I don't know why I seem to have this kind of dreams. It's really amazing that I remember every detail of my dreams. I wake up in the morning wondering why I dreamt like that last night. All the characters here are just code names, in real life, they're a friend or someone I know. I just thought, are these gonna happen in the future?..

Thursday, November 25, 2010

The Wedding

I was walking in the middle of the street, late at night. I can’t sleep, something is bothering me, or accurately speaking, someone is bothering me. “Tomorrow is the day” , I said. Then I looked up the sky. Everything seems to be beautiful, the twinkling stars and the crescent moon seems to be the most beautiful moon I ever seen for years. “It’s 11 o’clock, I should sleep now.
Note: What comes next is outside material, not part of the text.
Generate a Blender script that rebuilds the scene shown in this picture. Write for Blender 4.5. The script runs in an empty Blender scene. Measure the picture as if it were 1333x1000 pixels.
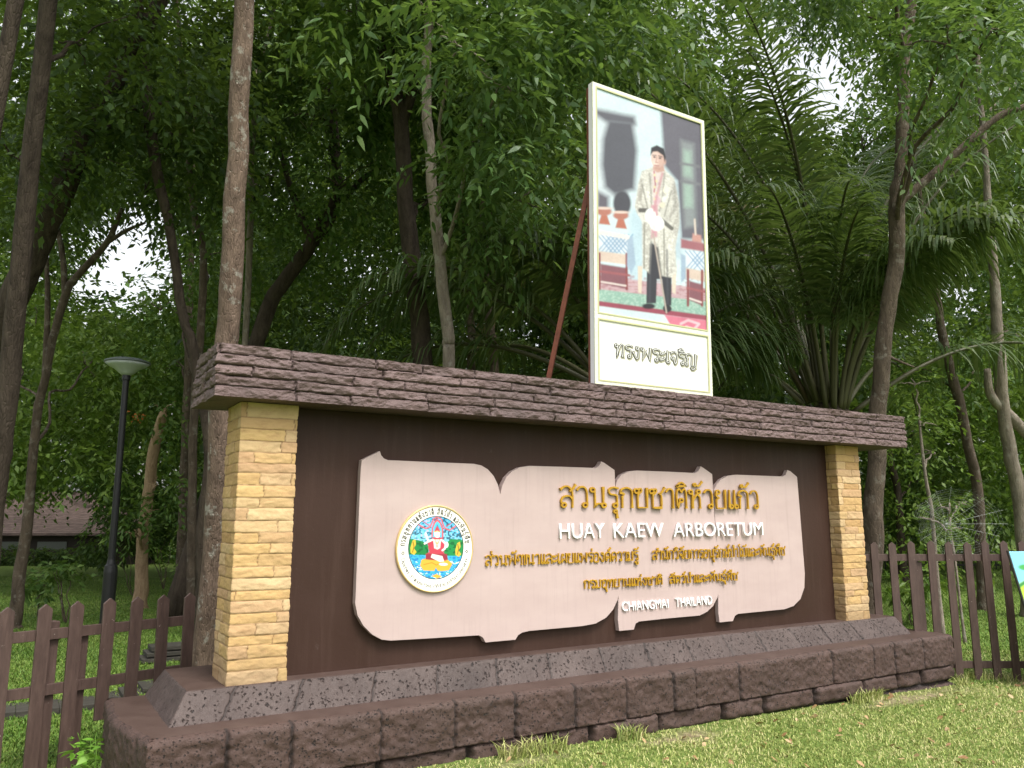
import bpy, bmesh, math
import numpy as np
from mathutils import Vector

sc = bpy.context.scene
COL = sc.collection
RNG = np.random.default_rng(7)
PI = math.pi

# ------------------------------------------------------------------ camera, light, exposure
CAMP = np.array([-1.3001, -5.7505, 1.5973]); YAW = 0.5518; PITCH = 0.1657; FPX = 1038.25
cam = bpy.data.cameras.new("camera"); camo = bpy.data.objects.new("camera", cam); COL.objects.link(camo)
cam.sensor_width = 36; cam.lens = FPX * 36 / 1333; cam.clip_end = 600
camo.location = CAMP; camo.rotation_euler = (PI / 2 + PITCH, 0, -YAW)
sc.camera = camo
SUN_EL, SUN_AZ = math.radians(57), math.radians(172)      # azimuth clockwise from +Y
world = bpy.data.worlds.new("World"); sc.world = world; world.use_nodes = True
wn = world.node_tree.nodes; wl = world.node_tree.links
sky = wn.new("ShaderNodeTexSky"); sky.sky_type = "NISHITA"; sky.sun_disc = False
sky.sun_elevation = SUN_EL; sky.sun_rotation = SUN_AZ; sky.dust_density = 5; sky.air_density = 1.5
hs = wn.new("ShaderNodeHueSaturation"); hs.inputs["Saturation"].default_value = 0.18; hs.inputs["Value"].default_value = 1.35
wl.new(sky.outputs[0], hs.inputs["Color"]); wl.new(hs.outputs[0], wn["Background"].inputs[0])
wn["Background"].inputs[1].default_value = 0.15
sun = bpy.data.lights.new("sun", "SUN"); suno = bpy.data.objects.new("sun", sun); COL.objects.link(suno)
sun.energy = 1.5; sun.angle = math.radians(14); sun.color = (1, .95, .87)
sd = Vector((math.sin(SUN_AZ) * math.cos(SUN_EL), math.cos(SUN_AZ) * math.cos(SUN_EL), math.sin(SUN_EL)))
suno.rotation_euler = sd.to_track_quat("Z", "Y").to_euler(); suno.location = (0, -10, 20)
sc.view_settings.view_transform = "Standard"; sc.view_settings.look = "None"
sc.view_settings.exposure = 0.72; sc.view_settings.gamma = 1
sc.cycles.max_bounces = 6; sc.cycles.diffuse_bounces = 3; sc.cycles.transmission_bounces = 3; sc.cycles.glossy_bounces = 2

# ------------------------------------------------------------------ geometry of the site
FW = np.array([math.sin(YAW) * math.cos(PITCH), math.cos(YAW) * math.cos(PITCH), math.sin(PITCH)])
RT = np.array([math.cos(YAW), -math.sin(YAW), 0.0]); UP = np.cross(RT, FW)
def ray(x, y): return FW * FPX + RT * (x - 666.5) + UP * (500 - y)
def at_y(x, y, Y): d = ray(x, y); return CAMP + d * (Y - CAMP[1]) / d[1]
def at_d(x, y, D): return CAMP + ray(x, y) * D / FPX
def to_px(P):
    d = np.asarray(P) - CAMP; z = d @ FW
    return 666.5 + FPX * (d @ RT) / z, 500 - FPX * (d @ UP) / z, z
def ground_z(x, y):
    x = np.asarray(x, float); y = np.asarray(y, float)
    D = (x - CAMP[0]) * math.sin(YAW) + (y - CAMP[1]) * math.cos(YAW)
    l = (x - CAMP[0]) * RT[0] + (y - CAMP[1]) * RT[1]
    s = 1 / (1 + np.exp(-(l / np.maximum(D, 1) - .05) * 9))
    far = np.maximum(0, D - 8)
    near = -.09 - .021 * np.clip(x, 0, 10) + .05 * np.clip((y - .5) / 2, 0, 1) * (1 - s)
    far = np.minimum(far, 60)
    sm = lambda t: np.clip(t, 0, 1) ** 2 * (3 - 2 * np.clip(t, 0, 1)); near = near - .25 * sm((.5 - x) / 1.1) * sm((5.5 - y) / 3)
    return near + far * (-.027 * (1 - s) + .009 * s)

def lin(c):
    if isinstance(c, str):
        c = c.lstrip("#"); c = [int(c[i:i + 2], 16) for i in (0, 2, 4)]
    c = np.asarray(c, float) / 255
    return np.where(c <= .04045, c / 12.92, ((c + .055) / 1.055) ** 2.4)

def _h(ix, iy, s):
    n = (ix * 374761393 + iy * 668265263 + s * 1442695041) & 0xffffffff
    n = ((n ^ (n >> 13)) * 1274126177) & 0xffffffff
    return ((n ^ (n >> 16)) & 0xffff) / 65535.0
def vnoise(x, y, s=0):
    x = np.asarray(x, float); y = np.asarray(y, float)
    ix = np.floor(x).astype(np.int64); iy = np.floor(y).astype(np.int64); fx = x - ix; fy = y - iy
    fx = fx * fx * (3 - 2 * fx); fy = fy * fy * (3 - 2 * fy)
    a = _h(ix, iy, s); b = _h(ix + 1, iy, s); c = _h(ix, iy + 1, s); d = _h(ix + 1, iy + 1, s)
    return a + (b - a) * fx + (c - a) * fy + (a - b - c + d) * fx * fy
def fbm(x, y, s=0, o=4):
    t = 0; a = .5
    for i in range(o): t = t + a * vnoise(x * 2 ** i, y * 2 ** i, s + i * 17); a *= .5
    return t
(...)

I should wake up early tomorrow.”  

                It’s already 8am but I’m still sleeping. My mother’s yell woke me up.

Mom: Hey! Wake up! It’s Claire and Meil’s wedding! You’re the maid of honor, remember?

                Yeah. I know. That’s why I don’t want to wake up. “Why do you have to say the whole detail?” Yeah. It’s my cousin and my ex-boyfriend’s wedding. It’s kinda awkward because my family didn’t knew that we had a relationship years ago. I was surprise to know that my cousin is dating him. I wish she is happy, she’s my ever beloved cousin after all. Meil would just smile at me, we decided to forget the past and pretend that we don’t know each other. Although it hurts, I agreed on our pact. But how can I forget the past when all of it was my only hope to have him back? I still love him, I know. But he will be my cousin-in-law, soon to be the father of my nephews and nieces.

                At the church, the entourage began. It’s my turn to walk down the aisle. I’m wearing a pink gown, floor-length gown embellished with studs. I composed myself and flashed the sweetest smile I could give. Meil stared at me. I smiled at him and he did the same. I am sitting in the front pew. There, I can see my cousin, walking down the aisle, wearing a very beautiful gown and a beautiful smile. They exchanged vows and promises to each other. How I wish I was his bride. How I wish I was the one exchanging vows with him.

Priest: I now pronounce you, husband and wife. You may now kiss the bride.

                “They’re official.”, I said with a weakening voice, head bowed down. As I raised my head, I saw them kissing passionately. Meil just forgot about me, about us, and about our promises and memories with each other. At the reception area, all are having fun, the guest signaled the newly-wed couple to kiss, the belled the wine glasses using their fork. I, on the corner, told my mom to give my regards and best wishes to the couple and left the reception. I can’t stand to see them so happy while I am experiencing so much sadness.